Case Study | Why did Google Glass fall?


Some years ago, Google built a smart wearable called Google Glass. That was known as Google’s “moonshot” technology. The idea behind the innovation was sheer brilliance but, the product did not fulfill its expectations. From price to safety, the product had something or the other to be criticized.

Google concentrated on building up, and publicizing the product to the general mass but did not bring out the reality and its absence in many aspects. That directed to the biggest failure of Google Glass.

The marketing campaign continued ushering the product as the future’s technology. But that is where it ended. With so much commitment and revolutionized technology, how could Google Glass fail? 

This heralding product was rejected by many consumers from the mass market. Google Glass was as though it was blind to many factors like health and safety concerns, immensely high price, heat issues, and much more.

Health and safety

There were some significant concerns related to its safety measures that could adversely affect health. To the people, whether to wear and use it every day was still a question mark because, according to the description, it stated to radiate carcinogenic radiation very close to the eyes. That came in direct contact with the skin, unlike other products of the brand.

Privacy was also another issue. Google Glass could capture any image at any time, and concerns were increasing towards the privacy of lives.


Establishing the ground rules for what a product resolves is the first step to make a product successful. One cannot just develop a product in regards to whether people would be interested or not. It does not work like that! However, this is the functioning of Google Glass. It had two functions: capture pictures rapidly and browse anything on the internet within seconds. None of which has any usual or practical usage.


With Google Glass, the energy consumption was way more than usual. The glass needs to be charged after every four hours. Yes, a fixed battery limit of four hours, that’s it. There were no standard charging specifications. Charge it a million times; it would still be down after some hours.

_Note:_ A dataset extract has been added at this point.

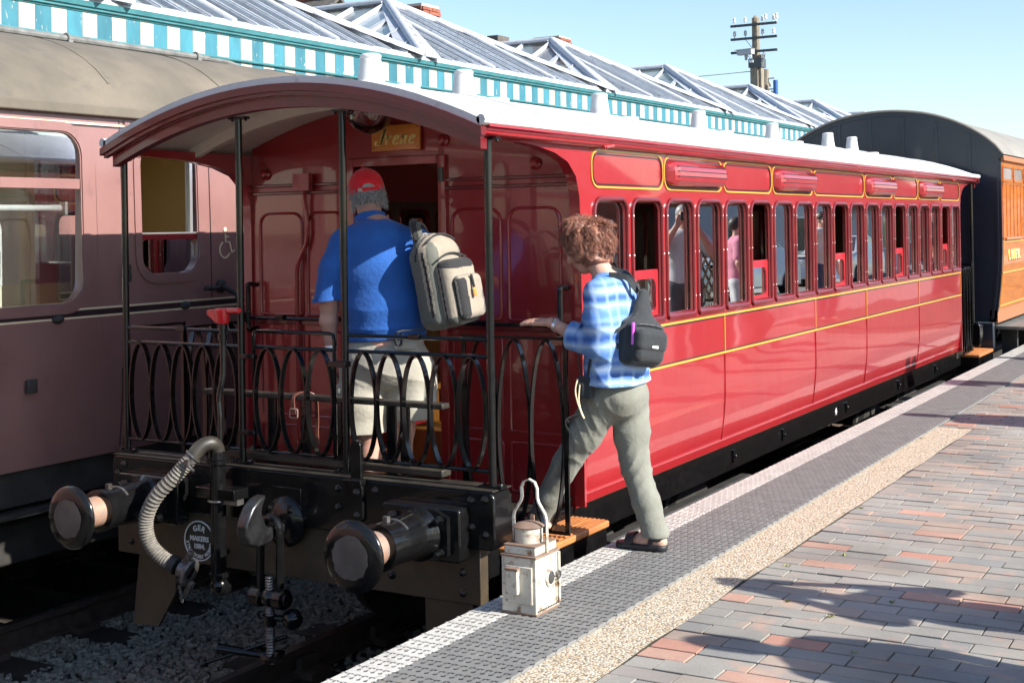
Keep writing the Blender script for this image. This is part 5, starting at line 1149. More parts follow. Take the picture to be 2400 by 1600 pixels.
MB().cyl((-8.34, 31.4, 0), (-8.34, 31.4, 6.46), .07, n=12).build('shaft', 'blue', B1)
MB().cyl((-8.34, 31.4, 6.22), (-9.2, 31.4, 6.18), .015).tube(spline([(-8.36, 31.4, 5.6), (-8.5, 31.4, 5.95), (-8.75, 31.4, 6.12), (-9.0, 31.4, 6.18)], 5), .014).build('bracket_arm', 'blue', B1)
tag(MB().cyl((-14.8, 18.3, 5.0), (-14.8, 18.3, 8.4), .075, n=12).cyl((-14.8, 18.3, 8.4), (-14.8, 18.3, 8.45), .09, n=12).build('blue_post', 'blue'), 'top of a blue post behind the red ridge tiles at top left', 'post')
def tree(x, y, z0, h, r, lab, seed, m='leaf', n=2600):
    rg = random.Random(seed); T = thing('tree', (x, y, z0), lab, 'tree', 'trees behind the station')
    mb = MB().tube([(x, y, z0), (x+.1, y, z0+h*.3), (x, y+.1, z0+h*.6), (x, y, z0+h*.9)], [.22, .17, .1, .03], 8); cl = []
    for k in range(11):
        a = rg.uniform(0, 6.28); e = Vector((x+math.cos(a)*r*rg.uniform(.3, .95), y+math.sin(a)*r*rg.uniform(.3, .95), z0+h*rg.uniform(.6, 1.0))); s0 = Vector((x, y, z0+h*rg.uniform(.35, .6)))
        mb.tube([s0, s0.lerp(e, .5)+Vector((0, 0, .2)), e], [.07, .045, .012], 6); cl.append((e, rg.uniform(.5, 1.0)*r*.42))
    mb.build('trunk', 'bark', T); c = MB()
    for k in range(n):
        e, q = rg.choice(cl); d = Vector((rg.gauss(0, 1), rg.gauss(0, 1), rg.gauss(0, .8))); p = e+d.normalized()*q*rg.uniform(.2, 1.05)
        u = Vector((rg.gauss(0, 1), rg.gauss(0, 1), rg.gauss(0, 1))).normalized(); w = u.cross(Vector((rg.gauss(0, 1), rg.gauss(0, 1), rg.gauss(0, 1)))).normalized(); s_ = rg.uniform(.06, .13)*(1 if r < 2 else 3.2)
        c.add([p-u*s_, p+w*s_*.5, p+u*s_, p-w*s_*.5], [(0, 1, 2, 3)])
    c.build('crown', m, T, smooth=0)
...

The glass could be discharged, and it could be unknown to the user.


Even with these setbacks pouring in, the glass cost almost $1,500. As highly disappointing as this product was, Google refrained from minimizing the pricing. The concerns raised were not random; they were issues affecting lives. That had to be well-researched, but the price was still $1,500.

Language and heat

Google Glass only worked well with native English. That means it worked well only with speakers from the US or UK. Bet nothing more needs to be said here.

If you cannot command using a language known, record a video. But, that becomes another hassle once the recording elongates for 10-15 minutes. It becomes excessively heated due to the intensive internal working.